TASK TO COMPLETE:
Retype exactly what runs from the first line of the data to the line with "C = scene.collection", keeping both of those lines and skipping pictures.

>> START AVAILABLE DATA

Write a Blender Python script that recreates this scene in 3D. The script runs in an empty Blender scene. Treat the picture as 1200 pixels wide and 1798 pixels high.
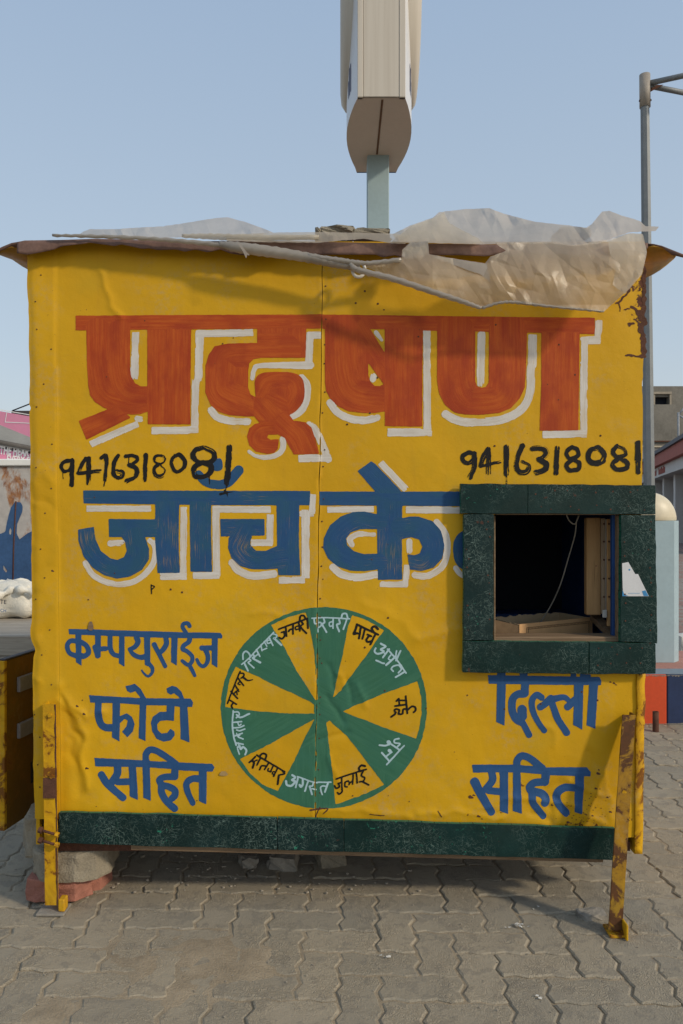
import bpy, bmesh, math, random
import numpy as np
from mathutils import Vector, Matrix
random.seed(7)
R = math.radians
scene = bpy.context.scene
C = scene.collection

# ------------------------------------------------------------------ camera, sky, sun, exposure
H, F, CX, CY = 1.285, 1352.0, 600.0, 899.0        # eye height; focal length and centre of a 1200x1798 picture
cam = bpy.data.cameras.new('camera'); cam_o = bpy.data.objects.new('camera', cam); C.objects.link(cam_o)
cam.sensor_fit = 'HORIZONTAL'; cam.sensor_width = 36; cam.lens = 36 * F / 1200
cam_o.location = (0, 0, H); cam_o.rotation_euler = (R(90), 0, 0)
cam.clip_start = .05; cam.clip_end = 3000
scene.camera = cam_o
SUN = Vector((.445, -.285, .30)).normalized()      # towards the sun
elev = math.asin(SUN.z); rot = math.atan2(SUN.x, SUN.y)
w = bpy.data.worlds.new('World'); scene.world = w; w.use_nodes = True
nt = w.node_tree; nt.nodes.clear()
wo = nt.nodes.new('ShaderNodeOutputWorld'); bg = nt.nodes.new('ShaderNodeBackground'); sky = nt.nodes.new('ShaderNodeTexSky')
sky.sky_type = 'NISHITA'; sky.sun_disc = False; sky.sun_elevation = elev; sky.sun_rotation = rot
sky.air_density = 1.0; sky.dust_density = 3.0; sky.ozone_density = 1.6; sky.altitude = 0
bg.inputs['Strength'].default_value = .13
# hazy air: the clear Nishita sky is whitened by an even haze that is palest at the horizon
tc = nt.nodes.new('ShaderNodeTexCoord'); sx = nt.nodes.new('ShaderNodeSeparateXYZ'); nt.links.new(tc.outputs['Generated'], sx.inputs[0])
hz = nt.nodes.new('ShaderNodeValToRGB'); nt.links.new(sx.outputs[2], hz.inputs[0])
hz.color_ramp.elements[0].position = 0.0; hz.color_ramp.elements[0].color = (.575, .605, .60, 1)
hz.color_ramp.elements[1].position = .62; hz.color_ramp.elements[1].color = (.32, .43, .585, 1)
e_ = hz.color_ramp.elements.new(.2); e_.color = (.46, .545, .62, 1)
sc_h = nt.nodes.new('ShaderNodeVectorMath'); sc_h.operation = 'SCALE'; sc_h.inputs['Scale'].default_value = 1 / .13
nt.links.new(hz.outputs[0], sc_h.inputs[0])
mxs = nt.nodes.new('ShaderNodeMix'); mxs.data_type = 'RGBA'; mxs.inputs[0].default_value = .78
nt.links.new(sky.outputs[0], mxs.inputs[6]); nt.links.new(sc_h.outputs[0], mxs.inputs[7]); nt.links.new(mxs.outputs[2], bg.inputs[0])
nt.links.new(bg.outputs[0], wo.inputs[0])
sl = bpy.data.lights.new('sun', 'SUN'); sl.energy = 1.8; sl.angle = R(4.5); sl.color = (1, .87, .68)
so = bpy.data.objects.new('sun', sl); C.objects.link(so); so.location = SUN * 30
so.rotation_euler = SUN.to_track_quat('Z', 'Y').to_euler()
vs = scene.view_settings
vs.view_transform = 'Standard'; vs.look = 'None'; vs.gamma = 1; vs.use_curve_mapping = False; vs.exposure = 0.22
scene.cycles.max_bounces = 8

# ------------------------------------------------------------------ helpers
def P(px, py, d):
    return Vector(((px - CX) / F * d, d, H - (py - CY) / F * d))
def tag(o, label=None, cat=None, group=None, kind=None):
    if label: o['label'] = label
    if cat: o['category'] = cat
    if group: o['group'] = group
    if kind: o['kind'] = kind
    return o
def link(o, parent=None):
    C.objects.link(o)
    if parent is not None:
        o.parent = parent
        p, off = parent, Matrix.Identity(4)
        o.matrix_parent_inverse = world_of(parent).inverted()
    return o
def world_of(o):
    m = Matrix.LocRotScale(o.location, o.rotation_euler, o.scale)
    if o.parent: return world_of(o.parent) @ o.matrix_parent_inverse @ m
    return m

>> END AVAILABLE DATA

REPLY TO THE EXERCISE:
Write a Blender Python script that recreates this scene in 3D. The script runs in an empty Blender scene. Treat the picture as 1200 pixels wide and 1798 pixels high.
import bpy, bmesh, math, random
import numpy as np
from mathutils import Vector, Matrix
random.seed(7)
R = math.radians
scene = bpy.context.scene
C = scene.collection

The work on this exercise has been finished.